When start with product geometry:
1.
From DFE/Preparation/File/Import the product surfaces, create
mesh, perform tipping and symmetry;
2.
Create binder and addendum. Exit DFE when finished;
3.
Select
DFE/INC Solver, the model created in DFE is already recognized as
original die face, shown in green, and recommended draw type is highlighted;
4.
Decide
the original side of die face using the pull-down menu;
5.
Create a blank using the functions in Blank Generator;
6.
Define the blank material and thickness;
7.
Define
draw beads, if any, and attach to the die (not the binder);
8.
For
force-controlled binder, click the active Binder Force field and enter
the value (N).
9.
For
distance-controlled binder, do nothing to accept the default setup which is
110% of original blank thickness for both tool offset and binder clearance,
otherwise click open the Advanced button to define specifically.
10.
Click Apply
to position the tools. Animation is available by clicking Preview;
11.
Click Submit
Job, option for Gravity loading and/or Spring back if needed;
enter refinement levels for Adaptive mesh, then Submit.
12.
When
simulation is finished, open Postprocessor and read in the filename_FORM.FAS
to view the result.
When start with die face geometry:
1.
From DFE/Preparation/File/Import the die face surfaces,
create mesh, tip if necessary. Exit DFE;
2.
Select DFE/INC Solver, define the Draw type and
the original side of tools using the two pull-down menus;
3.
Assign geometries to the Binder, Upper or Lower Tool;
4.
Create a blank using the functions in Blank Generator;
5.
Define
the blank material and thickness;
6.
Define
draw beads, if any, and attach to the die (not the binder);
7.
For
force-controlled binder, click the active Binder Force field and enter
the value (N);
8.
For
distance-controlled binder, do nothing to accept the default setup which is
110% of original blank thickness for both tool offset and binder clearance,
otherwise click open the Advanced button to define specifically.
9.
Click
Apply to position the tools. Animation is available by clicking Preview;
10.
Click Submit
Job, check on Gravity loading and Spring back if needed;
enter refinement levels for Adaptive mesh, then Submit;
11.
When
simulation is finished, open Postprocessor and read in the filename_FORM.FAS
to view the result.
File Structure of INC Solver
filename.fin input file;
filename_FORM.FAS output file;
filename_INFO.OUT message file;
filename_MUSMP.rst
restart file.
Miscellaneous
The initial mesh on
a blank should be as uniform as possible. If the size difference between elements
exceeds the ratio of 10:1, job submission will be rejected.
The recommended
initial number of elements on a blank is 8000 > n > 1000. For very small
parts, n >= 300 is acceptable. The adaptive mesh can be used as an
alternative way of controlling the initial number of elements on blank.
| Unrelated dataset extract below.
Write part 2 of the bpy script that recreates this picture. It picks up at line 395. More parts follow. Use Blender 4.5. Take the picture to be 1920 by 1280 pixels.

However, to achieve same simulation resolution in terms of minimum element size
on blank, increasing initial mesh density to reduce the levels of refinement
usually shortens the simulation time.
When specifying the
refinement levels of adaptive mesh, the numerical number entered equals the
maximum times that an element can be split during simulation. For example,
3-level means that an element can be split up to 3 times.
In cases that INC Solver aborts right after
job submission, open the filename_INFO.OUT with a text editor (WordPad,
Notepad, etc.) and check for error message. Modify your setup accordingly and
submit again. If the message file contains only the tile statement, very likely
the license file is expired. Navigate to the eta/DYNAFORM installation
directory and locate the license_info.txt in INC Solver folder,
send this file to your administrator for license renewal.